One possibility would be to run two models on your time series:
- Model 1 gives a numerical prediction of the target variable, e.g., the price change. You would evaluate this using MSE.
- Model 2 is a classification algorithm and outputs the predicted probability of a positive price change. You would evaluate this predicted probability using the Brier score or the log loss. (The Brier score is of course nothing else than the MSE applied to a 0-1 realization, 0 if the price change is negative and 1 if it is positive.) You don't want to evaluate Model 2 predictions using accuracy, especially not in an inflationary environment - there will likely be more positive than negative price changes, and accuracy will bias your "positivity" predictions upwards.
If you then want a single KPI, you can combine the two error metrics. You would need to decide which aspect is more important to you and how much, and you would need to scale everything, since the probabilistic predictions are naturally constrained and scaled between 0 and 1, while the numerical predictions are unconstrained and scaled by the underlying asset.
The alternative I would go for would be to use probabilistic predictions for the price change, i.e., density forecasts. You can evaluate density forecasts using proper scoring rules, and given a density forecast, you can easily derive an expectation point forecast as well as a prediction of the probability the outcome is positive.

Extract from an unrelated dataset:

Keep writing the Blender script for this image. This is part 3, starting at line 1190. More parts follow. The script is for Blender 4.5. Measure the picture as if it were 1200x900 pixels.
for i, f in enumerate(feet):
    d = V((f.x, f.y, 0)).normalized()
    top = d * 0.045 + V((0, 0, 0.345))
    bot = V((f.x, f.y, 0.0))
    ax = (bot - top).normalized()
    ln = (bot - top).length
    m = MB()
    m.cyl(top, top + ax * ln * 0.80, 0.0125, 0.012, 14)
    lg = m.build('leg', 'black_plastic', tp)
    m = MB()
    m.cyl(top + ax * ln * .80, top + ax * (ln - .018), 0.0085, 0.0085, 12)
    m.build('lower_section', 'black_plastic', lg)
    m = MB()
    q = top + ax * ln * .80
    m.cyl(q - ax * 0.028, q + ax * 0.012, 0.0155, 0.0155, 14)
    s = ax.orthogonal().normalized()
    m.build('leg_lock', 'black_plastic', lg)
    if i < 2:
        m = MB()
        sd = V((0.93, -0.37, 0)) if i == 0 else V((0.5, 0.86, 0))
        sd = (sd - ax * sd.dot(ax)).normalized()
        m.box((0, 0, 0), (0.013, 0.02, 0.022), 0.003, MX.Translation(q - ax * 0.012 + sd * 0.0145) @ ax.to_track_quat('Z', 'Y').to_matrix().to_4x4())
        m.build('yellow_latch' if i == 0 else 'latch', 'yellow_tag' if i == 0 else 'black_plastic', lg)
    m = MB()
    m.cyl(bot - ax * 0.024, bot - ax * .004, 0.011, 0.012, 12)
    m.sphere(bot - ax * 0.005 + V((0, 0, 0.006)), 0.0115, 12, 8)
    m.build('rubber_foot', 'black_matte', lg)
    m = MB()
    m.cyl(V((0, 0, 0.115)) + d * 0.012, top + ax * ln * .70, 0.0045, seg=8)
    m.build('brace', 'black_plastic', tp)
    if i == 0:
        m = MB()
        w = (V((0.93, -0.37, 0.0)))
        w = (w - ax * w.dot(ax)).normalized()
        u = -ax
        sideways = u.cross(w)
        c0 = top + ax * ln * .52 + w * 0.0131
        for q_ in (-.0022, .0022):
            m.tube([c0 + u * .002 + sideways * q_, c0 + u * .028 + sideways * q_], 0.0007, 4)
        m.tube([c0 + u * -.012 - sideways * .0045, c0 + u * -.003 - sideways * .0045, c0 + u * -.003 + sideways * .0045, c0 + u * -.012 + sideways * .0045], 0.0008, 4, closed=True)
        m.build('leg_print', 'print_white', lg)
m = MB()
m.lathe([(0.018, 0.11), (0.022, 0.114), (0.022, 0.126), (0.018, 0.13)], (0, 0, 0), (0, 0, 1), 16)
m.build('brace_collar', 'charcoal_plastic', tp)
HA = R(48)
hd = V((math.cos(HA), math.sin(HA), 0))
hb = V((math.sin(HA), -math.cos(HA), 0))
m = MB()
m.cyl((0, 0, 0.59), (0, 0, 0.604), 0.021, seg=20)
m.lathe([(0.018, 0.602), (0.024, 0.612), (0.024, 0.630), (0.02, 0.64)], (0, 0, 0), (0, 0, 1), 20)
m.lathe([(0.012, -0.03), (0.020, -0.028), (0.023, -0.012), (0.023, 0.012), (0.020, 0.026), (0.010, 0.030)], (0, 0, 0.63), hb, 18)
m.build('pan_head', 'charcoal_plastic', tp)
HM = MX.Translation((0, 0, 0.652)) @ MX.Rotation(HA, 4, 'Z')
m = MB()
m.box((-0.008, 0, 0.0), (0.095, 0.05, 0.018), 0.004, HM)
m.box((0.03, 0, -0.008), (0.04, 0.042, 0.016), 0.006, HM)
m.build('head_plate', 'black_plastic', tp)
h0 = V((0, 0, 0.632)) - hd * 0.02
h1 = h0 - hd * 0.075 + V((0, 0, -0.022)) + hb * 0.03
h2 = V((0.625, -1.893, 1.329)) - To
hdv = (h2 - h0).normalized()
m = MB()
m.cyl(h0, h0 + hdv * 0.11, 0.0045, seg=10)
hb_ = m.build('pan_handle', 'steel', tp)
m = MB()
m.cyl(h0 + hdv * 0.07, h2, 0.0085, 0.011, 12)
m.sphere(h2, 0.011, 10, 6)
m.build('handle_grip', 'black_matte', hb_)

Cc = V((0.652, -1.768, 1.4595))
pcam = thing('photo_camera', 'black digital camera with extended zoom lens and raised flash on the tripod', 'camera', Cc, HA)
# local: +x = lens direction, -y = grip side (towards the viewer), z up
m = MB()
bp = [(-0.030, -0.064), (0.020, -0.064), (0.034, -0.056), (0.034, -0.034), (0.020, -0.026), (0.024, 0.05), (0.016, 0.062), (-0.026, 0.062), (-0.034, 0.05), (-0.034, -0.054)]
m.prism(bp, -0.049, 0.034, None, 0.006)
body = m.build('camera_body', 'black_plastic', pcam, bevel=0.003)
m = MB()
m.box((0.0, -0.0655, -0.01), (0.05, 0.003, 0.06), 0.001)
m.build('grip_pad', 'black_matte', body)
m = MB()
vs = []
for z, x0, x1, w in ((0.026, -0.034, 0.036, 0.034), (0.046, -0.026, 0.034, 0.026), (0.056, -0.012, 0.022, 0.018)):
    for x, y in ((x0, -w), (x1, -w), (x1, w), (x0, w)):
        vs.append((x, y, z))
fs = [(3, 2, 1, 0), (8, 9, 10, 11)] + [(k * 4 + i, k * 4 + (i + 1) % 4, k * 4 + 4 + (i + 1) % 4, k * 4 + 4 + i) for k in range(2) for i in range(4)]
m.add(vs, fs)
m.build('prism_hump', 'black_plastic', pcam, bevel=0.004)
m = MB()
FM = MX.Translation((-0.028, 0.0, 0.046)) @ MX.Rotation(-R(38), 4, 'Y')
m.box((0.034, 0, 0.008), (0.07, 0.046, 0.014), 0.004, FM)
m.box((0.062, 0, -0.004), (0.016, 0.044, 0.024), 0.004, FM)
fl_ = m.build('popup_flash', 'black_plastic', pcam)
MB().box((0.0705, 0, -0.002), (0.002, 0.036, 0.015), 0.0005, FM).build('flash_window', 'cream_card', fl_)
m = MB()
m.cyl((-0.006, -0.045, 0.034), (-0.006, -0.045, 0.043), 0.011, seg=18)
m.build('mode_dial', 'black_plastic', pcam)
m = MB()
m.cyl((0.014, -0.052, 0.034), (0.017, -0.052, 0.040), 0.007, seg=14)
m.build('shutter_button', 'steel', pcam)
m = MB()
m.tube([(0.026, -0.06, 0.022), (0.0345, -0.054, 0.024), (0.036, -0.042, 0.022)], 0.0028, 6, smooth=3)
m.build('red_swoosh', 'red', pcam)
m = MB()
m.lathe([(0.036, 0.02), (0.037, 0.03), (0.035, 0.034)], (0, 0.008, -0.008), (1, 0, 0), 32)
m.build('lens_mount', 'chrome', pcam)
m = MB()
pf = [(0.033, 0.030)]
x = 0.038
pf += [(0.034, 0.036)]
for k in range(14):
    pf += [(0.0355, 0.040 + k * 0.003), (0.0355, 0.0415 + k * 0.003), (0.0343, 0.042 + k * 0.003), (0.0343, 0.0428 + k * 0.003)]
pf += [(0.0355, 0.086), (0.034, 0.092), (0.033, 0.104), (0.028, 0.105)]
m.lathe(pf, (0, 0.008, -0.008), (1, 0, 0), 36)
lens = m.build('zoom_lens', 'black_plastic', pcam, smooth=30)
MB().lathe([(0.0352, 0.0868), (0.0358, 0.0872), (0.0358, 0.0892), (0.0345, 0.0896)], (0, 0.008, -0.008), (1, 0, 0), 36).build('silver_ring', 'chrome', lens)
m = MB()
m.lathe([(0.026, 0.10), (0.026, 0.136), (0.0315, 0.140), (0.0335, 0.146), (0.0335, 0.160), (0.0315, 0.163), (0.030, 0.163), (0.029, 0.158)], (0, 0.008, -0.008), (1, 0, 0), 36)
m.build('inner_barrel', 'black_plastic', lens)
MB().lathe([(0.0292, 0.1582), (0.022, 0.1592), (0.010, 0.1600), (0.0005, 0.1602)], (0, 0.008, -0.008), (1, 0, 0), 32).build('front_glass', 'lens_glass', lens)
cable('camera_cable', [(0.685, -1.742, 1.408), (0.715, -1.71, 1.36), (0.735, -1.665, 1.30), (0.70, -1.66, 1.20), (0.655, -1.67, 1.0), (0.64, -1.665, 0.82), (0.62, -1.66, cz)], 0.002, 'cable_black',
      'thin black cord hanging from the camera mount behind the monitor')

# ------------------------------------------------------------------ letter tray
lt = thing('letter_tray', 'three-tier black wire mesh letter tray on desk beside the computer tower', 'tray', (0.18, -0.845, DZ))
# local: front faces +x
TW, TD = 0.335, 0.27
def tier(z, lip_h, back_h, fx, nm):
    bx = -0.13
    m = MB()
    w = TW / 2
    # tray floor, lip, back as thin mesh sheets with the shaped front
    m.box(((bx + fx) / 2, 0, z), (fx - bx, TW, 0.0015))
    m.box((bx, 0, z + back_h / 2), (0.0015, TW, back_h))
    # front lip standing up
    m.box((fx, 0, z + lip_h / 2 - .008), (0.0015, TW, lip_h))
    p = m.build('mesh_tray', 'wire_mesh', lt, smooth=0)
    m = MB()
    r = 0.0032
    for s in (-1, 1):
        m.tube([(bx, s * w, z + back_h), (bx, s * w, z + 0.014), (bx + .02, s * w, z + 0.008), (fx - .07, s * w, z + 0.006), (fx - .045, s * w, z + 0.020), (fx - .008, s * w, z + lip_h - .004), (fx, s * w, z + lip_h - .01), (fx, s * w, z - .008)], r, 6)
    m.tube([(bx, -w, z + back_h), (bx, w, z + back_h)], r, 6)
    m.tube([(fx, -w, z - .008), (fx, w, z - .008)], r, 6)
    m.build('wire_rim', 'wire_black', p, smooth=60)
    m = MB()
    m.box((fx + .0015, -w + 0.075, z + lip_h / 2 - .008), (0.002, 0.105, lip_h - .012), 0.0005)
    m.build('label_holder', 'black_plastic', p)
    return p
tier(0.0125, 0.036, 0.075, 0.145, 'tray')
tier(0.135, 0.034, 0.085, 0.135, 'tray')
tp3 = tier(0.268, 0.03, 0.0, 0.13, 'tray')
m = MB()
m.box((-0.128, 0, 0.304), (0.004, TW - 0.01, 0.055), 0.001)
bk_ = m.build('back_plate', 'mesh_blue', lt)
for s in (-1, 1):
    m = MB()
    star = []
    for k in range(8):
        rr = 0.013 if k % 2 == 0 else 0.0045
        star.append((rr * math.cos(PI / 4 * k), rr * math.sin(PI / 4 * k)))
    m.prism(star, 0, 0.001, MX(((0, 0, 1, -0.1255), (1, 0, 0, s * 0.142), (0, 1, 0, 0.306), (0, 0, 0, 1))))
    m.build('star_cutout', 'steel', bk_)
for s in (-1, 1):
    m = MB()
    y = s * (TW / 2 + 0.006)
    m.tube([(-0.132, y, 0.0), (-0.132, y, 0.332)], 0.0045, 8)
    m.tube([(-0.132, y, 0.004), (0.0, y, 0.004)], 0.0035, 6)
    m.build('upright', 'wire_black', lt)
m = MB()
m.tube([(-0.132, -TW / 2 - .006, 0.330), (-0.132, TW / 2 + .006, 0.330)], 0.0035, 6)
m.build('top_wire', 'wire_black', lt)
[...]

In any case, in finance you are of course always going up against the Efficient Market Hypothesis. There are many highly competent people trying to do the exact thing you are looking at, with enormous resources - and to the degree they are successful, they are destroying the signal itself. Thus, be aware that if there is a solution to your problem, somebody will likely already have found it, applied it, and thus obliterated its usefulness.
Assume y_true=0.5, y_pred_1=1.5 and y_pred_2=-0.5. MSE would penalise y_pred_1 and y_pred_2 equally. I would like a loss function penalising y_pred_2 more since the sign is wrong.